Circe and Scylla

WAG 303

Information

George Holt discovered Strudwick’s work in the collection of rival Liverpool shipowner William Imrie, at the Holmstead, North Mossley Hill Road. In 1890 he decided he wanted his own painting by the artist and purchased this. The subject is taken from Greek mythology, as retold by the Roman author Ovid. The artist's description of the subject was included in the Grosvenor Gallery catalogue, 1886, and was repeated in a letter to George Holt of 1890 replying to Holt's enquiry about a picture exhibited in the current year: 'Scylla was greatly loved by Glaucus, one of the deities of the sea. She scorned his addresses, and he, to render her more propitious, applied to Circe, whose knowledge of herbs and incantations was universally admitted. Circe no sooner saw him than she became emamoured of him, and instead of giving the required assistance, attempted to make him forget Scylla, but in vain.

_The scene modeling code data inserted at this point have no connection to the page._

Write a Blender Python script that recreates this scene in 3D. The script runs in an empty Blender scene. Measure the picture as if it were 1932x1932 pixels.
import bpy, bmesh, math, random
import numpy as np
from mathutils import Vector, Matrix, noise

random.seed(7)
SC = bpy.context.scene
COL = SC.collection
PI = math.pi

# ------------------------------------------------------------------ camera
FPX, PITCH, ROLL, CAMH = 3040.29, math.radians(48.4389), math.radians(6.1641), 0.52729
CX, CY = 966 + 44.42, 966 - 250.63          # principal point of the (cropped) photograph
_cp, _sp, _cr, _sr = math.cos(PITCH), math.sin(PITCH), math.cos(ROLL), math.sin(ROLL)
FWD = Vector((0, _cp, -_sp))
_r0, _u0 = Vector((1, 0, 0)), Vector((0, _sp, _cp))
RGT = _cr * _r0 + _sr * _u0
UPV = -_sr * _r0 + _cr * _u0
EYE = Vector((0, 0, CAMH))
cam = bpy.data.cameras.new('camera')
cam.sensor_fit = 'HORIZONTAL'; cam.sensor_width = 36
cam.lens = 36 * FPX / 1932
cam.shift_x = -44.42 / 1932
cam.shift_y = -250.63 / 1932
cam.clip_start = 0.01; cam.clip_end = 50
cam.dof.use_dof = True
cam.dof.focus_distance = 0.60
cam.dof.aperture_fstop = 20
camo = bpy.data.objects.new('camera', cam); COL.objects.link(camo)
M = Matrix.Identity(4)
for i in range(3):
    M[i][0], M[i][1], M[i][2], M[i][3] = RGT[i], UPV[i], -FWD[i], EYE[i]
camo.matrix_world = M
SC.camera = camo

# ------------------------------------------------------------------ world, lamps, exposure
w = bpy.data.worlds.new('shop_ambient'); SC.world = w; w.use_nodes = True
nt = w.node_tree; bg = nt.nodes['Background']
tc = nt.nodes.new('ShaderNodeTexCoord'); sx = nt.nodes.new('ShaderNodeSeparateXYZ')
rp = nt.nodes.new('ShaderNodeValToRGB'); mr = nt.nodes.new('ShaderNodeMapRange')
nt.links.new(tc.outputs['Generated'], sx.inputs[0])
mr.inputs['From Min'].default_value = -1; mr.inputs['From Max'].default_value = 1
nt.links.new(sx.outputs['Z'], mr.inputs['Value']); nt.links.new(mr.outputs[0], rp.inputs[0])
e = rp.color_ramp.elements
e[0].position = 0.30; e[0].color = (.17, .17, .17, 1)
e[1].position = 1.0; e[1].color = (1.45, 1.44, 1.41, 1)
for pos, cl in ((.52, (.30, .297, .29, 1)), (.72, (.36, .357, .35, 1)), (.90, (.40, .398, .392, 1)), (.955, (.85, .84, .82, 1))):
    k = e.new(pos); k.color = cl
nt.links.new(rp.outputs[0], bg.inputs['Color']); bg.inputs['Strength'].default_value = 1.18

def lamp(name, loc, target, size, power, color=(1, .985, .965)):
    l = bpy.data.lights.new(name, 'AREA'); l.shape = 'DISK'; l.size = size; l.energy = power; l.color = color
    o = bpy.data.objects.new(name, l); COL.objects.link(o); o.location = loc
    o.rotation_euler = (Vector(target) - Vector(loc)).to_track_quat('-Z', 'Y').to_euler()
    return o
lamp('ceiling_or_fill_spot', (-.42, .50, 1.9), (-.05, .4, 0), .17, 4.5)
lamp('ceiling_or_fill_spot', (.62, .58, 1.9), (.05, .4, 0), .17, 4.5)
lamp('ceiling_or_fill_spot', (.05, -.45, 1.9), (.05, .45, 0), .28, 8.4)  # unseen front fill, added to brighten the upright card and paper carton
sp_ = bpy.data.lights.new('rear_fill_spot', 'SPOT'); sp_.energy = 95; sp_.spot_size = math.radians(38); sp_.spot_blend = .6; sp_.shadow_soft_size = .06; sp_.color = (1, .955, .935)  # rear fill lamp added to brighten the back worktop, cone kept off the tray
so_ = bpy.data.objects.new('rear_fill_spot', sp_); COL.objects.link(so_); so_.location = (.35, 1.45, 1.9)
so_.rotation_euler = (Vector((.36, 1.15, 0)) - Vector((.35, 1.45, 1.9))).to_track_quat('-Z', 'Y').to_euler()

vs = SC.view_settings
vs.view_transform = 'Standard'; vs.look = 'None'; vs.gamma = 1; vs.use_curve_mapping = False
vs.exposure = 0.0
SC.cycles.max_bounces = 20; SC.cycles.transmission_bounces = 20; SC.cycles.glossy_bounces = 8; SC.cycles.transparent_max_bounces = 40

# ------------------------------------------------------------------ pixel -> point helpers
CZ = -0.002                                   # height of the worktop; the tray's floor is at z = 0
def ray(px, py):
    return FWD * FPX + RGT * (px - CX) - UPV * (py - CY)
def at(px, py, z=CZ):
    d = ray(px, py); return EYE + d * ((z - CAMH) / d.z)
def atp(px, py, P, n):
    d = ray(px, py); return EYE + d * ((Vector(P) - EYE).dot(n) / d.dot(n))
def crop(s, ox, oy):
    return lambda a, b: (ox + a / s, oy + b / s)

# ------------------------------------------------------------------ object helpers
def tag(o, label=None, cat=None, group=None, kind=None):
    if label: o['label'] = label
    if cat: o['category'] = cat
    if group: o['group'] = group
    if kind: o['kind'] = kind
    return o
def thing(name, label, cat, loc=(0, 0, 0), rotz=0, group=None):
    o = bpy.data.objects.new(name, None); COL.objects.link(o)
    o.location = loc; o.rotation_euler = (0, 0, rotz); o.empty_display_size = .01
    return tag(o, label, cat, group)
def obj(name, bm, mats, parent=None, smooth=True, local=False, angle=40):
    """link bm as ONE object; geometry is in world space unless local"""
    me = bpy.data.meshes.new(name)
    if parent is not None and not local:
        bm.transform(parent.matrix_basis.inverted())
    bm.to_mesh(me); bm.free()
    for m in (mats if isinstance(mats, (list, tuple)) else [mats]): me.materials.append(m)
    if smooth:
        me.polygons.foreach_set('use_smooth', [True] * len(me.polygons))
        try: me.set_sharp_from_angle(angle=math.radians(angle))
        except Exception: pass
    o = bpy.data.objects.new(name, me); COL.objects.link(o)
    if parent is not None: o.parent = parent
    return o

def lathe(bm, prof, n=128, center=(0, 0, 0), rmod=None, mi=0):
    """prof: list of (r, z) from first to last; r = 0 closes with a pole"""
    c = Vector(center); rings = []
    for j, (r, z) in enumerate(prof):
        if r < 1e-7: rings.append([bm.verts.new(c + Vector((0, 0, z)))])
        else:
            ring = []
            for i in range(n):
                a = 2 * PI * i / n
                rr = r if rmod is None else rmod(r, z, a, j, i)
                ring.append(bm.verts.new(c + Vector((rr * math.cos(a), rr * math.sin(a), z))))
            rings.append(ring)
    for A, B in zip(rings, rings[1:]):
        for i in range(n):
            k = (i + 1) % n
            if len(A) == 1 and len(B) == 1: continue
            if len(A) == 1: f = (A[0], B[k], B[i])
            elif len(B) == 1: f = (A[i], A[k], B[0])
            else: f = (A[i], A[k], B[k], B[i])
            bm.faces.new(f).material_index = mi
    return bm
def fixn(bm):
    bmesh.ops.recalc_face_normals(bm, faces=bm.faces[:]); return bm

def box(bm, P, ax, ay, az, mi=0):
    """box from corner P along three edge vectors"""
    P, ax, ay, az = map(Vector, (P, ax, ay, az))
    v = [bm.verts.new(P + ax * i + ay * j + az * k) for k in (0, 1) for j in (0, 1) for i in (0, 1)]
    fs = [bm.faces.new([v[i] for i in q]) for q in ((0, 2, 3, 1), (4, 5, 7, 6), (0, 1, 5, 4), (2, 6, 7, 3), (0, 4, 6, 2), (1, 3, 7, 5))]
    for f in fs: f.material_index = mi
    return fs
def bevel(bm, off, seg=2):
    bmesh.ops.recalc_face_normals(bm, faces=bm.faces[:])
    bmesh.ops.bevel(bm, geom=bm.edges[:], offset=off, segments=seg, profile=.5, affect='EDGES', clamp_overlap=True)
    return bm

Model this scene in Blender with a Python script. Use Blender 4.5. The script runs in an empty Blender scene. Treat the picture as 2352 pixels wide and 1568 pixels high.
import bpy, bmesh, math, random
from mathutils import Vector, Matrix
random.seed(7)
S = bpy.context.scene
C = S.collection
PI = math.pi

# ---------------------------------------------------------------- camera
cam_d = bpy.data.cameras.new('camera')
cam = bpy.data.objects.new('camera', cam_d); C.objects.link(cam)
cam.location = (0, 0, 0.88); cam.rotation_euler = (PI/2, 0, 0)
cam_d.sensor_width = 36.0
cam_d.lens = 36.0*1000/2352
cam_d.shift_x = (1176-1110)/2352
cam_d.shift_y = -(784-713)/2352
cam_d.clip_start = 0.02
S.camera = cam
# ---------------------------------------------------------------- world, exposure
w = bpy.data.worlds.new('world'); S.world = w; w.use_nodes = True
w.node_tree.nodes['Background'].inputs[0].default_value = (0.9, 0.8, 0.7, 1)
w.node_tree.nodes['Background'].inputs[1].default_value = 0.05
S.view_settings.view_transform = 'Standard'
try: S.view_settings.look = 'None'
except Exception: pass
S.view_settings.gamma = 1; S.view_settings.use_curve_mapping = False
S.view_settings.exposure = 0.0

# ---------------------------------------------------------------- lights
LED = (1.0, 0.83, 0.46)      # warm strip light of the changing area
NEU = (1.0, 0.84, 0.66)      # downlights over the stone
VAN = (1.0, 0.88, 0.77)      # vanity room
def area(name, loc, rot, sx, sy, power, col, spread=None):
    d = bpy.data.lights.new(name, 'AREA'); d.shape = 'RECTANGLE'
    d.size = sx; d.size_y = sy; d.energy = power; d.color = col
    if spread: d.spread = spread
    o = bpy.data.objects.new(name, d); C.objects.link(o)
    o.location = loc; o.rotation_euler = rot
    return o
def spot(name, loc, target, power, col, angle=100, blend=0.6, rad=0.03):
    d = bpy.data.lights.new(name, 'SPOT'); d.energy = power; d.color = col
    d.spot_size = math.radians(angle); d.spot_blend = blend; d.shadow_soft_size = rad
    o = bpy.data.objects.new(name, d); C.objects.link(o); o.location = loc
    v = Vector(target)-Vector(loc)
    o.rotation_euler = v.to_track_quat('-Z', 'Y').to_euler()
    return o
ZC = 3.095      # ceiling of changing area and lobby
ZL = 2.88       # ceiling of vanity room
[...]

To revenge herself, Circe poisoned the stream where Scylla bathed; and no sooner had the nymph touched the water than she was changed into a frightful monster. This sudden metamorphosis so terified her, that she threw herself into that part of the sea which separates the coast of Italy from Sicily, where she was changed into rocks which continue to bear her name. The picture represents Circe squeezing the fatal juice into the stream and Scylla descending the rocks to bathe'. Following his acquisition of this work, in what was his most individualistic act of art patronage, Holt went on to commission three more paintings directly from Strudwick.